▶ DIRECTIONS
In the data, extract each line that holds the string "scene".

▶ DATASET EXTRACT
- - -

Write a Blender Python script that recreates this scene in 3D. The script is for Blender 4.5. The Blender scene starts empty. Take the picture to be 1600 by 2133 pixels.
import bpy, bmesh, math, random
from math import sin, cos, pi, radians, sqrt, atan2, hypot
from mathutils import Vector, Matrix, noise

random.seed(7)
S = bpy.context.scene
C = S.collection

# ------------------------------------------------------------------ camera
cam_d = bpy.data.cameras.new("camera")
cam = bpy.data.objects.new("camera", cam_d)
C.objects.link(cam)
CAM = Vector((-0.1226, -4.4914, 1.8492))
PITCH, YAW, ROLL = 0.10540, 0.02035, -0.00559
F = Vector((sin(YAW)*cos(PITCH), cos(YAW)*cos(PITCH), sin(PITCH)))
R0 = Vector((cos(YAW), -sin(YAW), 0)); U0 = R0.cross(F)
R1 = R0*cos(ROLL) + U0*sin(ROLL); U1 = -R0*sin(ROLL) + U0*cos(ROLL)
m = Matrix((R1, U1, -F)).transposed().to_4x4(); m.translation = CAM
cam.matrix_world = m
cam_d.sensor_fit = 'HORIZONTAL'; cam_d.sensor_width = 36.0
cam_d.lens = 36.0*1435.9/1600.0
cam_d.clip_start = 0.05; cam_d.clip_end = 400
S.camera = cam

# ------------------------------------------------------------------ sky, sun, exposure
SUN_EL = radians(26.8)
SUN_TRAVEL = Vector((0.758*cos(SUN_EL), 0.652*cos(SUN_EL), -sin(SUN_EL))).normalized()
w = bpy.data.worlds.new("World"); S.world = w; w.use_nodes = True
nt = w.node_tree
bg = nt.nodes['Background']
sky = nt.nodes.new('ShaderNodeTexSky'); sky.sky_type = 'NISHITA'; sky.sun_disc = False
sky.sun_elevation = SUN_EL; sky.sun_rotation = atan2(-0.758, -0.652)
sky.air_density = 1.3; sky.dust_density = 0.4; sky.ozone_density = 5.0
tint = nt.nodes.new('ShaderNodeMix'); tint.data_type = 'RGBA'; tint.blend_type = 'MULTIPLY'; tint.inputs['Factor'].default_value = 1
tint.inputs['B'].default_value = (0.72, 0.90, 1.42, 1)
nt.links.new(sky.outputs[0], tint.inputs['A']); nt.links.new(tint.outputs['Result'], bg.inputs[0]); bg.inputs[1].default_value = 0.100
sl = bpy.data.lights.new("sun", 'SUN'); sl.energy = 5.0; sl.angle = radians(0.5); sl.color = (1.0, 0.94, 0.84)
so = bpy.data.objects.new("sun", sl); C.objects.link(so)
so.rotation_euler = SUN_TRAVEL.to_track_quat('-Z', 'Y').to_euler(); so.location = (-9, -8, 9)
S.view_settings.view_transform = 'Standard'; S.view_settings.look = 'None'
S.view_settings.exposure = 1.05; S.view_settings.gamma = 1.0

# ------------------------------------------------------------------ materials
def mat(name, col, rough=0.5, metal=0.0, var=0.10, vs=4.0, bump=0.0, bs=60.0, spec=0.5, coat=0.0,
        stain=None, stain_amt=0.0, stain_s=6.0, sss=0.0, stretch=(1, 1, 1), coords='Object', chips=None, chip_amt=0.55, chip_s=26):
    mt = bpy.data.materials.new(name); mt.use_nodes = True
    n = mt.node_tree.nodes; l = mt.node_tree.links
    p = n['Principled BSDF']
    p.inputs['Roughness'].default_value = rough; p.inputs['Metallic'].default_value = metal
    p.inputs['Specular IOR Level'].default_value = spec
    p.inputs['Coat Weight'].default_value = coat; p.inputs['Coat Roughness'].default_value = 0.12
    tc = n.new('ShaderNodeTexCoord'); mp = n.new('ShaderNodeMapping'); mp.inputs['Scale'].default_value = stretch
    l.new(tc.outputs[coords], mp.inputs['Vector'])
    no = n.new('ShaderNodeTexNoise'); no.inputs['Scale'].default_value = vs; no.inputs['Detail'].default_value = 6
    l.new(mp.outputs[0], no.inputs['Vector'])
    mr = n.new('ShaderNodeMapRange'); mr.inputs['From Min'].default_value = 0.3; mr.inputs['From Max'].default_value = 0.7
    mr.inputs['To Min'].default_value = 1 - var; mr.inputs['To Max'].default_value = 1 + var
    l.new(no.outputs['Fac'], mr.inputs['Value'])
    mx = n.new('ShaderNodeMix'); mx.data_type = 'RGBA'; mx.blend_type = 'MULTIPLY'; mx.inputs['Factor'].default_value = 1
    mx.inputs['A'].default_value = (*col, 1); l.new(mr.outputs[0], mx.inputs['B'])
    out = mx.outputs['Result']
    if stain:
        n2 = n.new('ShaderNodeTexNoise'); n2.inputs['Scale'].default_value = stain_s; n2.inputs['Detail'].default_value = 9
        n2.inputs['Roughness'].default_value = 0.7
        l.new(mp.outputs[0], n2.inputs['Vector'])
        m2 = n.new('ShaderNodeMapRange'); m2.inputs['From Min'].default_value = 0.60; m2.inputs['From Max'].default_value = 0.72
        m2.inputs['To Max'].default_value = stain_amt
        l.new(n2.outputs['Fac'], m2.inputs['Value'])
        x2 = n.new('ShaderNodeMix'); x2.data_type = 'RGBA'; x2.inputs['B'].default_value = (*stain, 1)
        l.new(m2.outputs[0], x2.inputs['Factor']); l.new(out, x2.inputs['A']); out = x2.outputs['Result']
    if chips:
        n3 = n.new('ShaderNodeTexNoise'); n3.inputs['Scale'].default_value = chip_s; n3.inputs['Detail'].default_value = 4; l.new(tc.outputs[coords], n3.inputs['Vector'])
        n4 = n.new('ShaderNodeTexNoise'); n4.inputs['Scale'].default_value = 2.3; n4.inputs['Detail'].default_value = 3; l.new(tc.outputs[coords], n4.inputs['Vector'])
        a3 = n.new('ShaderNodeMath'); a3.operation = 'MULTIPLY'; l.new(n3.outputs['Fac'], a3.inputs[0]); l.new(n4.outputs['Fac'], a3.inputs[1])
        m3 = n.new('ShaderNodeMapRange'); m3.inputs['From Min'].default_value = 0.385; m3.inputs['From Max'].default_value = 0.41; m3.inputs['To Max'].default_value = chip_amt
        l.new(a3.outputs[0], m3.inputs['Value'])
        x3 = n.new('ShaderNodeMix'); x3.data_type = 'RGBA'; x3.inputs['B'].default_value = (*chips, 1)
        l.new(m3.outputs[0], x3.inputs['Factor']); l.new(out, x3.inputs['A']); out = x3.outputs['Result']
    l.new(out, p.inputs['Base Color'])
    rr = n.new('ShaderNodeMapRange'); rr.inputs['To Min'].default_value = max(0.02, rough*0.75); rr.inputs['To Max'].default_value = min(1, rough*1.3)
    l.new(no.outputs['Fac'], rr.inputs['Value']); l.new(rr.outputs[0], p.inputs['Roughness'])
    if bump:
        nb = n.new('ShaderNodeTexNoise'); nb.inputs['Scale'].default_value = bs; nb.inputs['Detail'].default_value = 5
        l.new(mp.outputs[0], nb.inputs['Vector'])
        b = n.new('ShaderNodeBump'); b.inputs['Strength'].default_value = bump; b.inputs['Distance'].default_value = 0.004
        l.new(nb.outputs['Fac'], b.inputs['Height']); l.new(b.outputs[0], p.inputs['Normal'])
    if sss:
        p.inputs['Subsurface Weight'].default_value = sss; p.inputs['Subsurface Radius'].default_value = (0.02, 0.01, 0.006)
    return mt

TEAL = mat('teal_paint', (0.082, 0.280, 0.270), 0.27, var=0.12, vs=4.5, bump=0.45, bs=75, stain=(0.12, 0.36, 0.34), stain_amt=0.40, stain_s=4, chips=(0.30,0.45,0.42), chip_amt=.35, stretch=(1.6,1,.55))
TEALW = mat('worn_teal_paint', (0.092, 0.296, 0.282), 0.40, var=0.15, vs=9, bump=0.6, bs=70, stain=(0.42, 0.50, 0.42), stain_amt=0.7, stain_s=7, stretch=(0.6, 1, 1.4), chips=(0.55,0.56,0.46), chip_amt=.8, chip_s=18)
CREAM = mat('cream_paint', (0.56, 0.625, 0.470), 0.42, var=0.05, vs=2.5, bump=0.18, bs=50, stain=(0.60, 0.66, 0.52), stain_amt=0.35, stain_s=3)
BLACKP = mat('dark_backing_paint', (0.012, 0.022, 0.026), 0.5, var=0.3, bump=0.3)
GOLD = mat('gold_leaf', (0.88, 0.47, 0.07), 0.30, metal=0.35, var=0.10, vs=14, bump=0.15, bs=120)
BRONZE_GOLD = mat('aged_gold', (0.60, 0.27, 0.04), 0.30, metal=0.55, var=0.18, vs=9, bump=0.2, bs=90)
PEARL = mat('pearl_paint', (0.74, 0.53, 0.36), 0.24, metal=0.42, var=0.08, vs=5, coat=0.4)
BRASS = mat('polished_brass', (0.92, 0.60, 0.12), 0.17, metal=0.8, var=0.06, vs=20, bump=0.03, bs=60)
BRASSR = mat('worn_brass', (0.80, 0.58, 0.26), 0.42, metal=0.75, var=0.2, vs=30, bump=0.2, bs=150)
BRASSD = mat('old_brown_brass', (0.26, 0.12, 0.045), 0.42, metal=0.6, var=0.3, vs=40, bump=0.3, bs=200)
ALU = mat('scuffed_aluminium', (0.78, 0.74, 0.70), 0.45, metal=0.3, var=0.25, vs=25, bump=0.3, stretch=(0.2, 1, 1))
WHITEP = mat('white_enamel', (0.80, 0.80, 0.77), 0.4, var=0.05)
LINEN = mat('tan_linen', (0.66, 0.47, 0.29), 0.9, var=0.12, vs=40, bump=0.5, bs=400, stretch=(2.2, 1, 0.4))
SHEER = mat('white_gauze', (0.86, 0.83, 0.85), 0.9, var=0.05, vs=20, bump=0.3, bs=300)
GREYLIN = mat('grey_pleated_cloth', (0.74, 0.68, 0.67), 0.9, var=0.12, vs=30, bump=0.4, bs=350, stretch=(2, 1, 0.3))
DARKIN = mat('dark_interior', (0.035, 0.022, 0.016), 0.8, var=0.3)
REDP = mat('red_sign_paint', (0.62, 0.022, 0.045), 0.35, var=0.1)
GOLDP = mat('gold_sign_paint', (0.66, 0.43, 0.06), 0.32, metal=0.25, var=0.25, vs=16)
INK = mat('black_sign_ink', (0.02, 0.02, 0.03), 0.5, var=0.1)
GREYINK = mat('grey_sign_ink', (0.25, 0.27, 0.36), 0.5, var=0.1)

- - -

▶ WRITTEN RESPONSE
Write a Blender Python script that recreates this scene in 3D. The script is for Blender 4.5. The Blender scene starts empty. Take the picture to be 1600 by 2133 pixels.
S = bpy.context.scene